Pendant tout ce temps, Pi s’occupe aussi du tigre; leur relation fraternelle est au cœur de «Life of Pi». Suraj Sharma a du matériel difficile à interpréter pour ses débuts au cinéma, mais même dans les moments les plus faibles, ce sont des débuts fracassants. Au fil du temps, Pi se laisse emporter par la mer, cherchant la compréhension de son compagnon félin dont il s’occupe de plus en plus. Il s’agit aussi d’une performance très exigeante physiquement : le réalisateur exige toujours plus de son jeune acteur et celui-ci ne cesse de briller, même à travers les plus grandes vagues. Le tigre est lui aussi une merveille de la création numérique. Si le singe César dans «Rise of the Planet of the Apes» a marqué une étape importante, alors Richard Parker représente l’étape suivante. En plus du duo principal, le deuxième duo formé de Pi adulte et de l’auteur venu le rencontrer fonctionne à merveille grâce au talent naturel d’Irrfan Khan et de Rafe Spall. Leur conversation informelle est aussi dynamique que l’histoire incroyable dont ils sont en train de discuter.

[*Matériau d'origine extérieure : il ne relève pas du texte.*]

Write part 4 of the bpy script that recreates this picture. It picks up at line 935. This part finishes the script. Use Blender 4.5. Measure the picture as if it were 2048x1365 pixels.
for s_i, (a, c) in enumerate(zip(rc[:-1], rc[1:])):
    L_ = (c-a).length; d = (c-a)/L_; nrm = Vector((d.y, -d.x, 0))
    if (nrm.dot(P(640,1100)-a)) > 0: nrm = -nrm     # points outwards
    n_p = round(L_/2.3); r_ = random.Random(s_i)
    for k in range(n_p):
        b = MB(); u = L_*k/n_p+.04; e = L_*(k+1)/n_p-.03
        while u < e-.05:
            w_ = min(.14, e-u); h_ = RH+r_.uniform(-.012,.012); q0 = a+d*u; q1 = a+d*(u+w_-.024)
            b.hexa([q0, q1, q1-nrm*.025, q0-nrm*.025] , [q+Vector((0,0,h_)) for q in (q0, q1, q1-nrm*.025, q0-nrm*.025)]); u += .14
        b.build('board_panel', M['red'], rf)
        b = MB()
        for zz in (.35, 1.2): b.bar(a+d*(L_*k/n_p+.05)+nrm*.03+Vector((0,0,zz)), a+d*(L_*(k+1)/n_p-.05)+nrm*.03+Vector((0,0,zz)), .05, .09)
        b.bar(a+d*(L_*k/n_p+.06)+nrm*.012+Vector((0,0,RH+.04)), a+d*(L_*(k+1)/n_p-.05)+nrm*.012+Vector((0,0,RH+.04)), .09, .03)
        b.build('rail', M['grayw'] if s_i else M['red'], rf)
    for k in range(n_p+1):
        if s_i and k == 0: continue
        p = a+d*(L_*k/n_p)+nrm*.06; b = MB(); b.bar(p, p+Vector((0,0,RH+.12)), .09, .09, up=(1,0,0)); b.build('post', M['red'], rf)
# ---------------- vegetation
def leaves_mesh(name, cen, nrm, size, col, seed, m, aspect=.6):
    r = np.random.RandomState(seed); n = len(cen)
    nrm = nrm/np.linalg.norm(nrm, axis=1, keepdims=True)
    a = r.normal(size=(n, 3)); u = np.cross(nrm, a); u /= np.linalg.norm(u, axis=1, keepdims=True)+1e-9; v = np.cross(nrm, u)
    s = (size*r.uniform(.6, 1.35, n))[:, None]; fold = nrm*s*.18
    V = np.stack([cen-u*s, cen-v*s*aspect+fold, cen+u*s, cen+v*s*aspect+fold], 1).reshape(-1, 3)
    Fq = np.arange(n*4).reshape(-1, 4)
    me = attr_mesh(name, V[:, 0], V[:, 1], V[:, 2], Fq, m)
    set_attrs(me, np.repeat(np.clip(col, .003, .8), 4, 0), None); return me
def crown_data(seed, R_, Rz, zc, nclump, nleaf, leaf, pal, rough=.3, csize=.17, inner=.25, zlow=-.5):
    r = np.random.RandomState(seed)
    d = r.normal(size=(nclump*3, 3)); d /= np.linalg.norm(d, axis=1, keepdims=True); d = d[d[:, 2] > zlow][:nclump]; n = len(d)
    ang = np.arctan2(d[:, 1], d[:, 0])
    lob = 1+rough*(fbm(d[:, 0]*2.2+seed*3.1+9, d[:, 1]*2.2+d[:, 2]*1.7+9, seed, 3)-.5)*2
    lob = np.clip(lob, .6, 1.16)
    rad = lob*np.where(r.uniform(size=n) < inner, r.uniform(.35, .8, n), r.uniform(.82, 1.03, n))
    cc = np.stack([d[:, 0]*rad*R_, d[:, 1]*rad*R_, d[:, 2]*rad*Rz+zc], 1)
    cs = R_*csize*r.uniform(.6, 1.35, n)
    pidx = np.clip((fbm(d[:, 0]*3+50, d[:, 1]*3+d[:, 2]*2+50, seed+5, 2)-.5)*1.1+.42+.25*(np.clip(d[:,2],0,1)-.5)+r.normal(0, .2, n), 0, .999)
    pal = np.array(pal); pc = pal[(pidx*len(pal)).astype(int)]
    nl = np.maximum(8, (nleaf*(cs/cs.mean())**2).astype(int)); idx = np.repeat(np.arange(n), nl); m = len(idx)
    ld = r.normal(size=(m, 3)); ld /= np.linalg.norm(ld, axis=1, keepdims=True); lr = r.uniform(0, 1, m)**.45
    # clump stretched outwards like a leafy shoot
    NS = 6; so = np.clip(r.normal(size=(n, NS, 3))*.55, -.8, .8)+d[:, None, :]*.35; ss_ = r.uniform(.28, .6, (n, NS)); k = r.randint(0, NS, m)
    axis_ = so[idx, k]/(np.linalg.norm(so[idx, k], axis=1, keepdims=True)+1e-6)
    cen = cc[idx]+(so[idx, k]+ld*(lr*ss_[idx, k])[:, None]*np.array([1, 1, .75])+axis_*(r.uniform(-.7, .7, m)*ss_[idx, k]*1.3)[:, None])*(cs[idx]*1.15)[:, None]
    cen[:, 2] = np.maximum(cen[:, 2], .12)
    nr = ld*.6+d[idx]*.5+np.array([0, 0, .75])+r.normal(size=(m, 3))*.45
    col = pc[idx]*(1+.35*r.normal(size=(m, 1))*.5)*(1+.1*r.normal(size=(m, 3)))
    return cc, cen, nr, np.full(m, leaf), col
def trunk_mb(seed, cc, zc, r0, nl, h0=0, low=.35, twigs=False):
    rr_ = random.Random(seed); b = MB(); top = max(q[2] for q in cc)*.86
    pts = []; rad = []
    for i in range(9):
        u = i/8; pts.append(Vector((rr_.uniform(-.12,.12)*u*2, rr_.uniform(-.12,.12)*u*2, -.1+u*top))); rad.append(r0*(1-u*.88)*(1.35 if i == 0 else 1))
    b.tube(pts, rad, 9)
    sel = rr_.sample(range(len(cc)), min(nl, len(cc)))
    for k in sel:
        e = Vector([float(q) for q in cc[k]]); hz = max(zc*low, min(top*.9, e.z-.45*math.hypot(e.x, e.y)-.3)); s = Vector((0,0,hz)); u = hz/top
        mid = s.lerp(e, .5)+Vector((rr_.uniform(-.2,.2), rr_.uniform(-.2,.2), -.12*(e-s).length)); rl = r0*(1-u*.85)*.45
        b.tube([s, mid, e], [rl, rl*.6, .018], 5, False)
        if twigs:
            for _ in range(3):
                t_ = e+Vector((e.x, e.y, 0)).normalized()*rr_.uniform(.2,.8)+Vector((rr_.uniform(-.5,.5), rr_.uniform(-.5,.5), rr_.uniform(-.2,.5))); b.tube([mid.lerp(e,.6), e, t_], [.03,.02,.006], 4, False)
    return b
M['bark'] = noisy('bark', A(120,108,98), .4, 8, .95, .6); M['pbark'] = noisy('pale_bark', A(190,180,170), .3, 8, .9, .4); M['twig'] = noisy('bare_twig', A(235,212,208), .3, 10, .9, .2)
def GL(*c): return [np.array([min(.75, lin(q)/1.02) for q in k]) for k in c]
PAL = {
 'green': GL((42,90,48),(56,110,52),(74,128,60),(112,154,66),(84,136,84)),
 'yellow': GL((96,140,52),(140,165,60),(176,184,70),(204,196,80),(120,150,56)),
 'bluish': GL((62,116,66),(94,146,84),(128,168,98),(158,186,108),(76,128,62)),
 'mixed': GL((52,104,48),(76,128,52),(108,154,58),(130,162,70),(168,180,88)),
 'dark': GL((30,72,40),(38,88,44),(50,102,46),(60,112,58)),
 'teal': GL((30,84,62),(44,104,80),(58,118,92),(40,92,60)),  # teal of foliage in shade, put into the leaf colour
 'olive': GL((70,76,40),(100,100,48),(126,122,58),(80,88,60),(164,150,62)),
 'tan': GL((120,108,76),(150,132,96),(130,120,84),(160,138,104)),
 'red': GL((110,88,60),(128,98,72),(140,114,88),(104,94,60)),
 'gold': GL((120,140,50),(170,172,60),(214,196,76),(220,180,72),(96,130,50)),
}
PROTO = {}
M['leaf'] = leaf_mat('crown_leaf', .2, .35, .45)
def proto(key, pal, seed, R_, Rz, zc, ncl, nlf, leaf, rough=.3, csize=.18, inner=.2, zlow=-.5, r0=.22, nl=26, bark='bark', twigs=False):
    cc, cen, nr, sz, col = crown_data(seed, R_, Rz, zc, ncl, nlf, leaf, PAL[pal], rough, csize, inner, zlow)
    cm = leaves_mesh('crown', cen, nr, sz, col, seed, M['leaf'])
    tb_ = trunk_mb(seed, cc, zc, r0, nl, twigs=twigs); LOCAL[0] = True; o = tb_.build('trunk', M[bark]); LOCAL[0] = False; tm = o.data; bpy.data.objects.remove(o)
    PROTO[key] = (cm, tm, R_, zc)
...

«Life of Pi» a tout ce qu’il faut pour être un film idéal pour le temps des Fêtes. C’est tout simplement un film magnifique (tout film d’action vivante qui évoque des souvenirs de «La Grande Vague» d’Hokusai a quelque chose de bon). Mais Ang Lee transcende les films contemporains destinés au grand public grâce à un matériel d’origine dont l’aspect à couper le souffle met en valeur la portée du personnage. «Life of Pi» n’est pas un film ouvertement religieux, même si Pi s’identifie à toutes sortes de religions. Il parle du pouvoir que l’on a tous en nous, de la religion qu’on appelle l’humanisme. Il y a peu de tours de force aussi impressionnants que la survie. C’est ce qui fait de «Life of Pi» l’un des films les plus puissants de l’année.